Finance is another. Banks demand collateral women rarely have; informal lenders charge steep rates. Digital payments and online records bridge that gap. Transaction trails build credibility, opening doors to formal credit and government schemes. QR codes and UPI transfers are not just convenient; they are gateways to finance and survival.
Digitalisation also drives formalisation. Women’s firms are more likely to be unregistered and outside the tax net. That keeps costs low but curbs growth and protection. As more businesses go online, they begin to register, keep books and tap official support – moving from subsistence to scale.
Together, these forces show how technology can change both opportunity and agency.
The Constraints
If the potential is so high, why are there still so few women entrepreneurs - and even fewer online? The reasons lie in a mix of norms, policy design and perception.
Cultural expectations remain the deepest fault line. Women carry a disproportionate share of care responsibilities, leaving little time for formal work or enterprise. Even when connected, their internet use often revolves around domestic or care needs, not business.
Policy design compounds the gap. India’s digital push has focused on coverage and cheap data, improving access but not ability. Four in five women report mobile-data availability yet struggle to use digital tools for business. Connectivity without capability delivers little change.
Confidence in digital transactions is another missing piece. Many women hesitate to transact online because of fears around digital payments, data theft or fraud. A single bad experience can destroy confidence, especially in smaller towns where trust in digital systems is fragile.
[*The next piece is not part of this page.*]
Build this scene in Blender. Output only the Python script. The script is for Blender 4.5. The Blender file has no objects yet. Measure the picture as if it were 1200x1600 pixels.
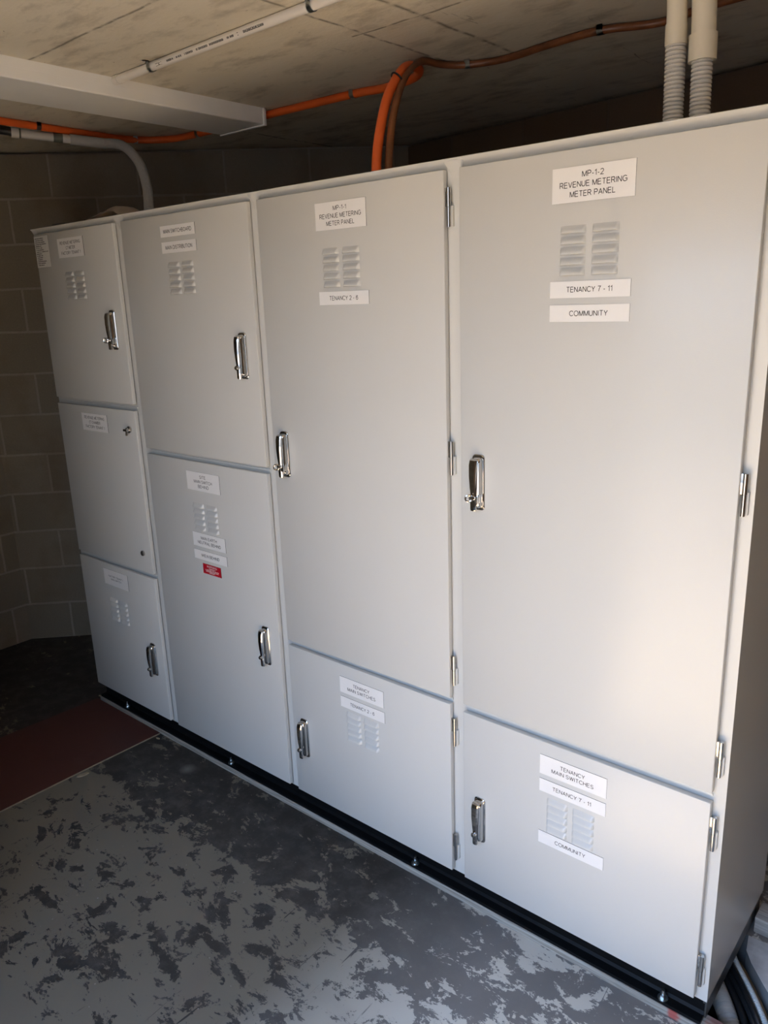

Finally, social dynamics matter. In many households, women’s entrepreneurial ambition is seen as encroaching on traditional male roles. Such resistance - sometimes subtle, sometimes overt - discourages women from pursuing or scaling business activity.
These constraints reinforce one another, limiting both participation and digital adoption.
Policy Choices
If the barriers are layered, so must be the response – combining empowering access, practical capability and social confidence.
Start with access that empowers. Broadband and mobile coverage remain essential but must be matched by digital literacy. Training should go beyond using a phone to using it profitably. Blended programmes covering financial and digital skills - from marketing to payments - work best. Partnerships with local business associations and women’s collectives can reach those outside formal training networks.
Build confidence through trust. Cybersecurity awareness, privacy rights and grievance redressal must become standard in all inclusion programmes. Workshops on digital safety can be as transformative as new infrastructure. India’s Cyber Surakshit Bharat and Digital Personal Data Protection Act lay the groundwork, but credibility will come only through visible enforcement and outreach.
Adapt policy to social reality. Childcare support, shared workspaces and flexible credit norms can make entrepreneurship compatible with family life. Local role models and peer networks help normalise women’s use of technology for business, easing resistance at home.
And involve men. Social attitudes will not shift through women-only initiatives. Public campaigns and training that include men - as co-workers, lenders, partners and family members - can reframe entrepreneurship as a shared goal rather than a challenge to male authority. Integrating men into digital literacy and credit-linked schemes ensures change takes root within households as much as in policy.
If these efforts align, the gains will spread far beyond women entrepreneurs. Every percentage point increase in women’s participation in enterprise - with an online presence - could add billions to GDP, yet much of that potential remains locked out of the digital economy.
A Timely Opportunity
India’s digital success is often told through start-ups and unicorns in Bengaluru or Gurgaon. That story is real but incomplete. The quieter, more pervasive story is of women in Bhagalpur, Nagaland or Madurai using smartphones to sell saris, food or crafts well beyond their neighbourhoods. These may never attract venture capital, yet they sustain families, create jobs and keep local economies alive.
Helping these entrepreneurs cross the digital threshold is one of the smartest growth strategies India can pursue. The true measure of the digital revolution will be whether it empowers women entrepreneurs as much as start-ups. That is where India’s digital future will be decided.